Within a few weeks, Courier was cancelled because the product didn't clearly align with the company's Windows and Office franchises, according to sources.”

So what about this choice? Did Microsoft avoid a strategic misstep when cancelled Courier?

 

Since the cancellation of Courier in 2010 Apple has introduced and already updated its iPad tablet. According to Gartner Group there will be 63.3 million tablets sold in 2011, a year after their initial introduction. Projected sales for 2012 exceed 100 million units. two-thirds of these will be sold by Apple. By any count, that’s a lot of tablets and none of them produced by Microsoft.

 

 

But the loss of a place at the tablet table was not Microsoft’s only loss…Courier was cancelled and

“A few months after that, both Allard and Bach (Head of Microsoft’s Entertainment and Devices Group) announced plans to leave Microsoft, though both executives have said their decisions to move on were unrelated to the Courier cancellation.”

  • With the decision to cancel Courier Microsoft also lost the visionary leadership that had led to the products' inception.
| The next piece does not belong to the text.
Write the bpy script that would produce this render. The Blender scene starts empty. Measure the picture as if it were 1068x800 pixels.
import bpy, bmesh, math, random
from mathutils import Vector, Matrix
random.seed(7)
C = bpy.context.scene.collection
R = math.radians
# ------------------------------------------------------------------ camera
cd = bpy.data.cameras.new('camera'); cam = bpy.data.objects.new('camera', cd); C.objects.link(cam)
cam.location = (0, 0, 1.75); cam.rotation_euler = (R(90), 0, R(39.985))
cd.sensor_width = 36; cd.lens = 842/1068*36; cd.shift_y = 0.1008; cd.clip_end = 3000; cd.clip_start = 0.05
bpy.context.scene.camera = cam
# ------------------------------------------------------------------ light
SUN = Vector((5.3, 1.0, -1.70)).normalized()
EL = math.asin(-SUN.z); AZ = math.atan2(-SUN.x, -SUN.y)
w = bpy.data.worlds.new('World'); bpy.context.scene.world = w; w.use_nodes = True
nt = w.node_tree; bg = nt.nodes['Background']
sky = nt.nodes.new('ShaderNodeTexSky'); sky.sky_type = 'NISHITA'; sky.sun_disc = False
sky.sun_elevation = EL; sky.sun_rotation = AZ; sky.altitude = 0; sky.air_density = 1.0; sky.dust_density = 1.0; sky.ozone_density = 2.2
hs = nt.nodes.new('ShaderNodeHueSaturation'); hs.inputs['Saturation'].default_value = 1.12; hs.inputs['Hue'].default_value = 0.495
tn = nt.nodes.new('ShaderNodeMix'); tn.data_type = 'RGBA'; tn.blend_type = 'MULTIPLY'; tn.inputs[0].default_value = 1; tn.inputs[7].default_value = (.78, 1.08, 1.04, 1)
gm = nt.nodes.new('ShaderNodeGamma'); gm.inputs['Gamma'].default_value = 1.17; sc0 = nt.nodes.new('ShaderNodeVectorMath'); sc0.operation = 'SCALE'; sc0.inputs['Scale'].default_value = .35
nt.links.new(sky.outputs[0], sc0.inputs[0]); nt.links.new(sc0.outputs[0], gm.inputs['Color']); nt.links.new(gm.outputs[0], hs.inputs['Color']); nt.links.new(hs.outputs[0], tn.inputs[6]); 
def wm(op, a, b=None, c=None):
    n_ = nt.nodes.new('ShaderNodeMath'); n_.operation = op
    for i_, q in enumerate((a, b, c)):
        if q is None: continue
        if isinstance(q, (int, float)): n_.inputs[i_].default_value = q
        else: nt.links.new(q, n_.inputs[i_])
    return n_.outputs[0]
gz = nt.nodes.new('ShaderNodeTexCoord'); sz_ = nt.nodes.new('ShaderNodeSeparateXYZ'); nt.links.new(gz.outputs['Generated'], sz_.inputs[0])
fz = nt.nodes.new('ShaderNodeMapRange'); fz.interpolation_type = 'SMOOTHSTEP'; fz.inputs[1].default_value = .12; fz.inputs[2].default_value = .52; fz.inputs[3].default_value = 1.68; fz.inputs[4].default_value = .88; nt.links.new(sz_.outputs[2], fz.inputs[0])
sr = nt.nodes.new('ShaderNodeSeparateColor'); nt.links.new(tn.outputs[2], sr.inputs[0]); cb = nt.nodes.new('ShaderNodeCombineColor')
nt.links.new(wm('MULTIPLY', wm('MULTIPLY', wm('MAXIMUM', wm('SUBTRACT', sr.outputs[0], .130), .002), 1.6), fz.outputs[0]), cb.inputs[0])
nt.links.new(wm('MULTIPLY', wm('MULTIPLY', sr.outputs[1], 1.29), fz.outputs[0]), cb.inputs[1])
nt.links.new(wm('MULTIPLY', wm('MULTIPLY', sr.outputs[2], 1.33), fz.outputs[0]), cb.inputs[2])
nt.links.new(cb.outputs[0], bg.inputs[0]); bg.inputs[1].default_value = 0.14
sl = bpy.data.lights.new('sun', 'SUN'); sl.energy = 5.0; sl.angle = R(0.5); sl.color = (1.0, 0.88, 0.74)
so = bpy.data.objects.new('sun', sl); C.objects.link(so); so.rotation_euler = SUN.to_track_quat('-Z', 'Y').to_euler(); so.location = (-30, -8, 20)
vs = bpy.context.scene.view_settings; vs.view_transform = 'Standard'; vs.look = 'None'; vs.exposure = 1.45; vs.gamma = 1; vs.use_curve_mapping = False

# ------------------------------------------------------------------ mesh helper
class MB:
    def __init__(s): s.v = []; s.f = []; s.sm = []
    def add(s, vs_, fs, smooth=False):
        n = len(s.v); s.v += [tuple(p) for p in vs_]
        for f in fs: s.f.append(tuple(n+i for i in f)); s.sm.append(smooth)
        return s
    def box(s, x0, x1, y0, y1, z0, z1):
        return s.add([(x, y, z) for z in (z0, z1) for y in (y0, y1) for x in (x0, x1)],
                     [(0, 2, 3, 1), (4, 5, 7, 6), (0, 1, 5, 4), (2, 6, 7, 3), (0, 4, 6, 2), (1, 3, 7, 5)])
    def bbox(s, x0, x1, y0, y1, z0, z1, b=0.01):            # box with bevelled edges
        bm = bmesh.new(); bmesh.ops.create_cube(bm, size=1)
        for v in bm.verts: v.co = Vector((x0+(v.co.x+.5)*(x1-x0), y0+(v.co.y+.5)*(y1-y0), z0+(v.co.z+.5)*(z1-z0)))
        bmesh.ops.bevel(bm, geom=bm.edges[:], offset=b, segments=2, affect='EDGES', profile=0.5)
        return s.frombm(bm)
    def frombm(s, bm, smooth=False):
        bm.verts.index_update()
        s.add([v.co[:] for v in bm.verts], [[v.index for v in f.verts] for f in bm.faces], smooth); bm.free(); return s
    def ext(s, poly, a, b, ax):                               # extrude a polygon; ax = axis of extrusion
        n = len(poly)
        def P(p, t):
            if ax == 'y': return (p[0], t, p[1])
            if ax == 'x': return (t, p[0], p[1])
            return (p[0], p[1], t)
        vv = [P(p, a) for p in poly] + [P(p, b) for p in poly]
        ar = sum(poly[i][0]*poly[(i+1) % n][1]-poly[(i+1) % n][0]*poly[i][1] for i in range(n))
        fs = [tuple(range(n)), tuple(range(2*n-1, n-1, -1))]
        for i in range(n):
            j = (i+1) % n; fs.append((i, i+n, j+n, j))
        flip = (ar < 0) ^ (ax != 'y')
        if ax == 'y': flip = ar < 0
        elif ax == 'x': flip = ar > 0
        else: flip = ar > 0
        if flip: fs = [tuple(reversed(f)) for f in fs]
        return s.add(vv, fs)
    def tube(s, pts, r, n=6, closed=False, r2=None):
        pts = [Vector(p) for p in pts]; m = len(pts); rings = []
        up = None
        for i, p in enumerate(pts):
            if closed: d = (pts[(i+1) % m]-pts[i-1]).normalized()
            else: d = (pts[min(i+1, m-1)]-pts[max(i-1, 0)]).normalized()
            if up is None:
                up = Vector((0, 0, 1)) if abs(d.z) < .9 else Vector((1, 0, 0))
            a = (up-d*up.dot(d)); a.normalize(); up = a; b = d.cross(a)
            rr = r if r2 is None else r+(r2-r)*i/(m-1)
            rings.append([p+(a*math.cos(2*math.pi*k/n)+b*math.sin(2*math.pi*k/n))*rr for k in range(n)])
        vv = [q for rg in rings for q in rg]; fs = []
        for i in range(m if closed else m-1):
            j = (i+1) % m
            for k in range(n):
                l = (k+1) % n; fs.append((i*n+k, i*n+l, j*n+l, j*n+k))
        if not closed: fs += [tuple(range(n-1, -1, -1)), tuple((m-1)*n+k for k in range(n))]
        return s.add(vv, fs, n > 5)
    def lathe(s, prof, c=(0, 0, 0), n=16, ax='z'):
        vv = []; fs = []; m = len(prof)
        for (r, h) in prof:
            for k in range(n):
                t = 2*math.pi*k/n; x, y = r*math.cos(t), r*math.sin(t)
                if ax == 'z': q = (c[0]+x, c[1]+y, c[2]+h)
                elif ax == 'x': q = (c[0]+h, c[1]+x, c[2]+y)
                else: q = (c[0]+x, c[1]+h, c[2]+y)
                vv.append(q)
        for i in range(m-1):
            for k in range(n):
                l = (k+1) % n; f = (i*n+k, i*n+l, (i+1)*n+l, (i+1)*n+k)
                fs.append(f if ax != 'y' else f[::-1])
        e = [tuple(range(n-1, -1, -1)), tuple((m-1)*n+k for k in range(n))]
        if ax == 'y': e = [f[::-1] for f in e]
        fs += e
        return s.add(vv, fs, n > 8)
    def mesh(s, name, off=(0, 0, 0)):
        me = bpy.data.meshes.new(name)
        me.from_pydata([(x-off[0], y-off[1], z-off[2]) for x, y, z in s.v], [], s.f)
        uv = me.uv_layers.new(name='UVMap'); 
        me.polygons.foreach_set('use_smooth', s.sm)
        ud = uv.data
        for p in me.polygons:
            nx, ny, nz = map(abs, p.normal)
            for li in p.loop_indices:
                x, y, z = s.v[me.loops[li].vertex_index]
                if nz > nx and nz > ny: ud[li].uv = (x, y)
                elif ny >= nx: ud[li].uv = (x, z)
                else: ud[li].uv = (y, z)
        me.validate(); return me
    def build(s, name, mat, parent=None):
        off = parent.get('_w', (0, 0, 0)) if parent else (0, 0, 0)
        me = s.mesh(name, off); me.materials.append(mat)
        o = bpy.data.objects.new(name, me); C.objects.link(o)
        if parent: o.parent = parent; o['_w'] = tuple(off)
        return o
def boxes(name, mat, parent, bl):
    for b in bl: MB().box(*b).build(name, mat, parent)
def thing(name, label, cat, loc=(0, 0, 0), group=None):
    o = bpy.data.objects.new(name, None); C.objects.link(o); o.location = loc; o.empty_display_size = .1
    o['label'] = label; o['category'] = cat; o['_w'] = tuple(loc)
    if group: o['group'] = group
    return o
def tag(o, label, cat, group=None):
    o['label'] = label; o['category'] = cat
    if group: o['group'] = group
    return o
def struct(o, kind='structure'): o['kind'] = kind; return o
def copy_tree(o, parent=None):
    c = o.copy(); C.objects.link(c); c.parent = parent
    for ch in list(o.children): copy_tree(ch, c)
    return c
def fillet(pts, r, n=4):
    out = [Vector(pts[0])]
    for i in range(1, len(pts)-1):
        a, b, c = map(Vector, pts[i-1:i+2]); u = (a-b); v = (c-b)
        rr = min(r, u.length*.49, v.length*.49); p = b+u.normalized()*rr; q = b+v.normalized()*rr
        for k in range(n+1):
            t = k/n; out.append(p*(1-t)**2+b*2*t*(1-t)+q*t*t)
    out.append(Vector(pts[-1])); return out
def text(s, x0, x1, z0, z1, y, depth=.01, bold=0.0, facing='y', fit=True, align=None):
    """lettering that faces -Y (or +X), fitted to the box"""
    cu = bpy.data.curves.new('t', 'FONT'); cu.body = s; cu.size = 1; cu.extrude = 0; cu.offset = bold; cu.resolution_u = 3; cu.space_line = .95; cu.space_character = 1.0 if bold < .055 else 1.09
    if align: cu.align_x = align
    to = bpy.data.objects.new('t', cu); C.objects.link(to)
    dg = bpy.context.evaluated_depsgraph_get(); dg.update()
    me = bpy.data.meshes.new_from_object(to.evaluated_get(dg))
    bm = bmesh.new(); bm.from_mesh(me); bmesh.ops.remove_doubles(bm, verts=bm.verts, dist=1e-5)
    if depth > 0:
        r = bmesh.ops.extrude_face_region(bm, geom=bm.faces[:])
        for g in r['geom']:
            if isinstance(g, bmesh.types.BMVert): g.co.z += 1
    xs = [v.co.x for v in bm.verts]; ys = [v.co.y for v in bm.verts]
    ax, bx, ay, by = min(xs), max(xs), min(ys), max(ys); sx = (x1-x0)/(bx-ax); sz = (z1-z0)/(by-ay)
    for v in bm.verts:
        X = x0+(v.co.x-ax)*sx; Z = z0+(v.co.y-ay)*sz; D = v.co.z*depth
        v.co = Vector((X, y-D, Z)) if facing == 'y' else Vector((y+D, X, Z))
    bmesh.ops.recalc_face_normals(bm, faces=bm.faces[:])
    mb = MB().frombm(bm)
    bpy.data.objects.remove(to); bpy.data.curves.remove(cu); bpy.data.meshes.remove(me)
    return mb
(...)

What does the future now hold for Microsoft? Time will tell. The Windows operating system is still the most familiar to most PC users and many would prefer to see it installed in new tablet models. So there is still a market for Microsoft but it has ceded a big head start to Apple in the tablet industry, a lead it is unlikely to ever challenge.

More importantly, for all of us this story offers yet one more example of the adage that you are never to brilliant to be blinded by your own success. As Jay Greene later says… 

“Courier's death also offers a detailed look into Microsoft's Darwinian approach to product development and the balancing act between protecting its old product franchises and creating new ones. The company, with 90,000 employees, has plenty of brilliant minds that can come up with revolutionary approaches to computing. But sometimes, their creativity is stalled by process, subsumed in other products, or even sacrificed to protect the company's Windows and Office empires.”

  • If Microsoft can be stalled by its own Immunity to Change it would appear that our own company will likely experience something similar at some point. Maybe it has already?